Both entities in the figurative or typological relationship are equally real and equally concrete; the figurative sense does not destroy the literal, nor does the literal deprive the figured fact of its status as a real historical event.

This leads us away from the artificiality of "conventional" allegory to the glorious complexity of D.'s poem, where, as in the Christian view of history, both the sign and what it signifies retain their full individual reality. Beatrice is a figura Christi existing on the same analogical level as Adam, Moses, or Jonah, each of whom prefigured Christ in his own way, peculiar to himself and his historical reality. Such a view adds a vertical dimension to our horizontal view of history - hardly a "realistic" approach for a modern historian. In the Comedy, however, it helped D. to create a new

powerful realism ... based on D.'s conception that God's judgment develops and fixes the complete and ultimate form of the individual - a conception which is in concordance with Thomistic anthropology - and which at the same time is figuralistic: in that God's judg- ment endows an earthly figure with its own final and absolute perfection. (Auerbach, 113)

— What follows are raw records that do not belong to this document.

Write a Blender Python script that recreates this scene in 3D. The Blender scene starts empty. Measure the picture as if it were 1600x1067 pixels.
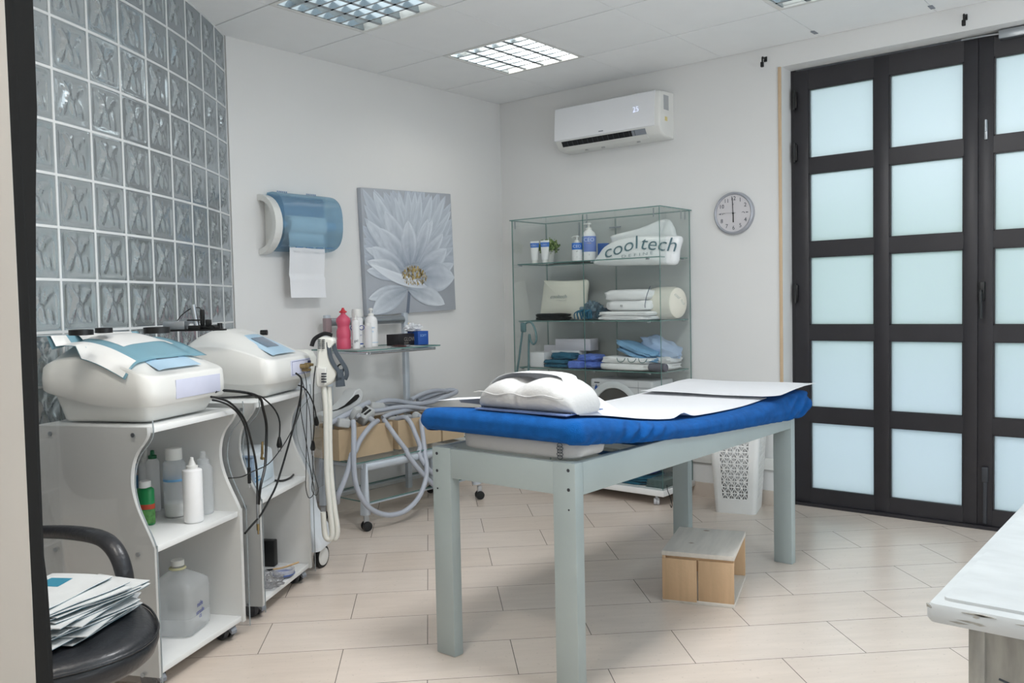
import bpy, math, random
import numpy as np
from mathutils import Vector, Matrix, Euler
from mathutils import noise as mnoise

random.seed(7)
sc = bpy.context.scene
COL = sc.collection
PI = math.pi

# ------------------------------------------------------------------ camera
F, YAW, PITCH, ROLL = 1359.131, .6908, -.0448, -.021
CAM = Vector((4.1564, -4.9425, 1.2431))
_f = Vector((-math.sin(YAW)*math.cos(PITCH), math.cos(YAW)*math.cos(PITCH), math.sin(PITCH)))
_r0 = Vector((math.cos(YAW), math.sin(YAW), 0)); _u0 = _r0.cross(_f)
_r = _r0*math.cos(ROLL) + _u0*math.sin(ROLL); _u = -_r0*math.sin(ROLL) + _u0*math.cos(ROLL)
cd = bpy.data.cameras.new('camera'); cam = bpy.data.objects.new('camera', cd); COL.objects.link(cam)
cd.sensor_width = 36; cd.lens = F/1600*36; cd.clip_start = .05
m = Matrix((( _r.x, _u.x, -_f.x, CAM.x), (_r.y, _u.y, -_f.y, CAM.y), (_r.z, _u.z, -_f.z, CAM.z), (0, 0, 0, 1)))
cam.matrix_world = m
sc.camera = cam

def _ray(px, py): return _f*F + _r*(px-800) - _u*(py-533.5)
def PZ(px, py, z): d = _ray(px, py); return CAM + d*((z-CAM.z)/d.z)
def PX(px, py, x): d = _ray(px, py); return CAM + d*((x-CAM.x)/d.x)
def PY(px, py, y): d = _ray(px, py); return CAM + d*((y-CAM.y)/d.y)
def PN(px, py, o, n): d = _ray(px, py); return CAM + d*((Vector(o)-CAM).dot(n)/d.dot(n))

# ------------------------------------------------------------------ world, light, exposure
w = bpy.data.worlds.new('world'); sc.world = w; w.use_nodes = True
nt = w.node_tree; bg = nt.nodes['Background']
bg.inputs[0].default_value = (.80, .90, 1.0, 1); bg.inputs[1].default_value = 1.95
sc.view_settings.view_transform = 'Standard'; sc.view_settings.look = 'None'
sc.view_settings.gamma = 1; sc.view_settings.use_curve_mapping = False
sc.view_settings.exposure = 0.14
LAMP_W = 13.0          # each lit ceiling fitting
LAMP_COL = (1.0, .99, .975)
def area(name, loc, size, watts, col=LAMP_COL, rot=(0, 0, 0), sy=None):
    l = bpy.data.lights.new(name, 'AREA'); l.energy = watts; l.color = col
    l.shape = 'RECTANGLE'; l.size = size; l.size_y = sy or size
    o = bpy.data.objects.new(name, l); o.location = loc; o.rotation_euler = rot; COL.objects.link(o); return o
# ceiling fittings of the same grid: the ones in front of and behind the camera's view carry the lamp light
for (lx, ly, lz, w_, c_) in ((2.667, -2.69, 2.675, 36, (.97, .98, 1.0)), (2.667, -4.49, 2.675, 44, (1.0, .95, .88)), (4.767, -2.69, 2.675, 14, (.7, .9, 1.0)), (.867, -.89, 2.79, 8, (1.0, .97, .93)), (.867, -2.09, 2.79, 1.6, (.85, .95, 1.0)), (2.667, -.89, 2.79, 1.6, (.85, .95, 1.0))):
    area('ceiling_lamp', (lx, ly, lz), .54, w_, c_)
# added fill lights, unseen: strong from the right, weaker from behind the camera
area('side_fill_light', (6.2, -2.6, 1.25), 2.0, 90, (.85, .93, 1.0), (0, math.radians(127), 0), 3.4)
area('rear_fill_light', (4.4, -6.2, 1.6), 1.6, 24, (.88, .94, 1.0), (math.radians(128), 0, 0), 1.6)
# area light inside the neighbouring room behind the glass blocks
area('next_room_lamp', (-1.2, -4.2, 2.55), 1.2, 24, (.92, .97, 1.0))

# ------------------------------------------------------------------ materials
def lin(c):
    if isinstance(c, str): c = [int(c[i:i+2], 16)/255 for i in (0, 2, 4)]
    return tuple(v/12.92 if v <= .04045 else ((v+.055)/1.055)**2.4 for v in c[:3]) + (1,)
MATS = {}
def mat(name, col, rough=.5, metal=0, var=.04, scale=8, bump=0, bscale=60, spec=.5, trans=0, ior=1.45, coat=0, sheen=0, emit=None, es=1, stretch=None, sss=0):
    if name in MATS: return MATS[name]
    m = bpy.data.materials.new(name); m.use_nodes = True; n = m.node_tree.nodes; L = m.node_tree.links
    b = n['Principled BSDF']; c = lin(col)
    tc = n.new('ShaderNodeTexCoord'); no = n.new('ShaderNodeTexNoise'); no.inputs['Scale'].default_value = scale; no.inputs['Detail'].default_value = 4
    if stretch:
        mp = n.new('ShaderNodeMapping'); mp.inputs['Scale'].default_value = stretch; L.new(tc.outputs['Object'], mp.inputs[0]); L.new(mp.outputs[0], no.inputs['Vector'])
    else: L.new(tc.outputs['Object'], no.inputs['Vector'])
    r = n.new('ShaderNodeValToRGB'); r.color_ramp.elements[0].position = .3; r.color_ramp.elements[1].position = .7
    r.color_ramp.elements[0].color = tuple(max(0, v*(1-var)) for v in c[:3])+(1,); r.color_ramp.elements[1].color = tuple(min(1, v*(1+var)) for v in c[:3])+(1,)
    L.new(no.outputs['Fac'], r.inputs[0]); L.new(r.outputs[0], b.inputs['Base Color'])
    b.inputs['Roughness'].default_value = rough; b.inputs['Metallic'].default_value = metal; b.inputs['Specular IOR Level'].default_value = spec
    b.inputs['IOR'].default_value = ior
    if trans: b.inputs['Transmission Weight'].default_value = trans
    if coat: b.inputs['Coat Weight'].default_value = coat
    if sheen: b.inputs['Sheen Weight'].default_value = sheen; b.inputs['Sheen Roughness'].default_value = .4
    if sss: b.inputs['Subsurface Weight'].default_value = sss; b.inputs['Subsurface Scale'].default_value = .02
    if emit: b.inputs['Emission Color'].default_value = lin(emit); b.inputs['Emission Strength'].default_value = es
    if bump:
        n2 = n.new('ShaderNodeTexNoise'); n2.inputs['Scale'].default_value = bscale; n2.inputs['Detail'].default_value = 3
        L.new(tc.outputs['Object'], n2.inputs['Vector'])
        bp = n.new('ShaderNodeBump'); bp.inputs['Strength'].default_value = bump; bp.inputs['Distance'].default_value = .01
        L.new(n2.outputs['Fac'], bp.inputs['Height']); L.new(bp.outputs[0], b.inputs['Normal'])
    MATS[name] = m; return m
def see_through(name, tint, opacity=.1, rough=.05, spec=.6, refl=.12):
    """clear plastic or thin glass: mostly transparent, a tinted body and a mirror coat that grows at grazing angles"""
    if name in MATS: return MATS[name]
    m = bpy.data.materials.new(name); m.use_nodes = True; n = m.node_tree.nodes; L = m.node_tree.links
    n.clear(); out = n.new('ShaderNodeOutputMaterial'); tr = n.new('ShaderNodeBsdfTransparent'); tr.inputs[0].default_value = lin(tint)
    gl = n.new('ShaderNodeBsdfGlossy'); gl.inputs['Roughness'].default_value = rough
    df = n.new('ShaderNodeBsdfDiffuse'); df.inputs[0].default_value = lin(tint)
    tl = n.new('ShaderNodeBsdfTranslucent'); tl.inputs[0].default_value = lin(tint)
    a = n.new('ShaderNodeAddShader'); mx0 = n.new('ShaderNodeMixShader'); mx0.inputs[0].default_value = .3
    L.new(df.outputs[0], mx0.inputs[1]); L.new(tl.outputs[0], mx0.inputs[2])
    mx = n.new('ShaderNodeMixShader'); mx.inputs[0].default_value = opacity; L.new(tr.outputs[0], mx.inputs[1]); L.new(mx0.outputs[0], mx.inputs[2])
    fr = n.new('ShaderNodeFresnel'); fr.inputs['IOR'].default_value = 1.45
    mu = n.new('ShaderNodeMath'); mu.operation = 'MULTIPLY'; mu.inputs[1].default_value = refl*8; mu.use_clamp = True; L.new(fr.outputs[0], mu.inputs[0])
    mx2 = n.new('ShaderNodeMixShader'); L.new(mu.outputs[0], mx2.inputs[0]); L.new(mx.outputs[0], mx2.inputs[1]); L.new(gl.outputs[0], mx2.inputs[2])
    L.new(mx2.outputs[0], out.inputs[0]); MATS[name] = m; return m
def vcol_mat(name, rough=.6, bump=.0):
    if name in MATS: return MATS[name]
    m = mat(name, 'ffffff', rough, bump=bump, bscale=120); n = m.node_tree.nodes
    a = n.new('ShaderNodeAttribute'); a.attribute_name = 'Col'; m.node_tree.links.new(a.outputs['Color'], n['Principled BSDF'].inputs['Base Color']); return m

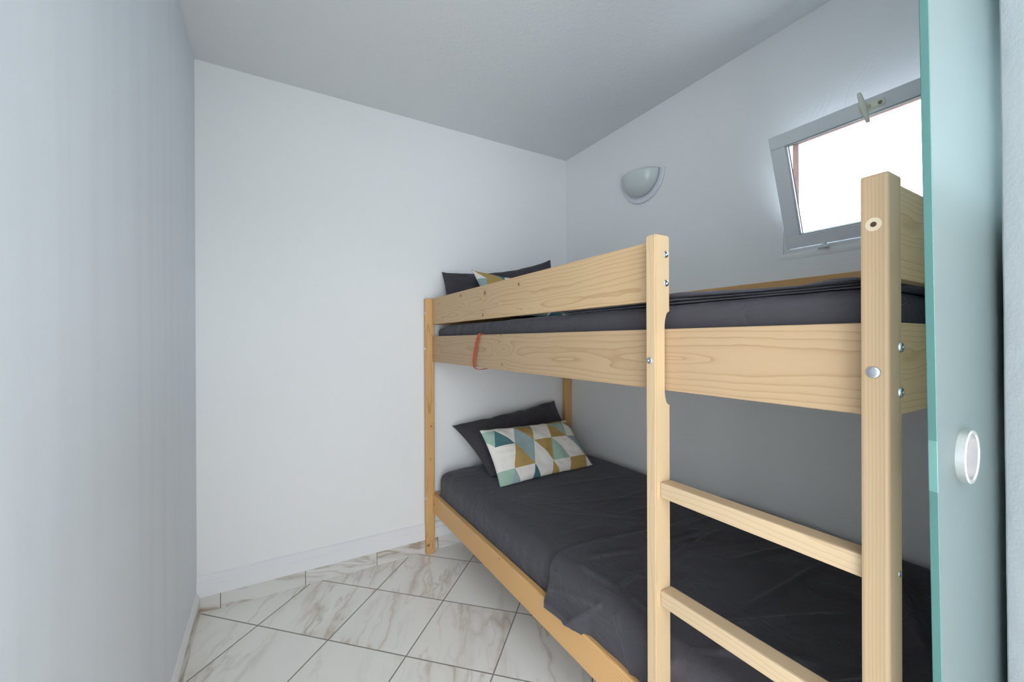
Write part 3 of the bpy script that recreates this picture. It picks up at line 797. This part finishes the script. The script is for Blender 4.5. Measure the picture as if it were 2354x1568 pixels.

The result is unique. It enables H. to claim that Cato in ante-Purgatory is a figura who looks back to Moses and forward to Christ:

Moses is present here, for this is the place which is to be figurally understood as the place where the Exodus of each Christian soul is accomplished. Surely Moses is figurally present in the next canto when the souls of the angel ship sing "In exitu Israel de Aegypto". And, taking our clue from that typology, we realize that if Moses is figurally present here, Christ must be also, for Christ ... is figured by Moses, leading us out of bondage to salvation. (124f.)

As Auerbach perceived, the political freedom for which Cato had given up his life is a prefiguration of true Christian freedom. Such insight adds a new dimension to the poem, for it allows us to comprehend D.'s poetic universe, the Comedy's fiction, whereby a pagan suicide is not necessarily rejected and where this world retains the complexity of human existence, which the fiction of a journey through the other world might otherwise have destroyed in the name of a "superior reality". Instead, we have the rich canvas of the "poema sacro/ al quale ha posto mano e ciel e terra", the interaction of heaven and earth in the mind and creation of the poet who declares his intention of revealing "l'ombra del beato regno / segnata nel mio capo" (Par., I. 23f.), th e figura of the reality he has perceived, together with its fulfilment. This is the miracle of D.'s literary allegory: for the first time, a Christian poet illustrated his religious beliefs and teleological view of history by using characters drawn from reality. With the exception of such figures as the three beasts, Gerione, the giant, and the whore (Purg., XXXII.148-160), D.'s allegorical method in the Comedy modelled itself on the work of the Creator. It could therefore claim the four senses of God's book. In the poem, the most obvious are the tropological and anagogical; not infrequently the most interesting is the typological. Let us not confuse the issue: D.'s raw material was provided by life itself, a reality created by God but modified by man, just as the poet in turn modifies this reality and creates his "literal sense". And let us leave the last word to D.: "Circa sensum misticum dupliciter errare contingit: aut querendo ipsum ubi non est, aut accipiendo aliter quam accipi debeat" (Mon., III.IV.6).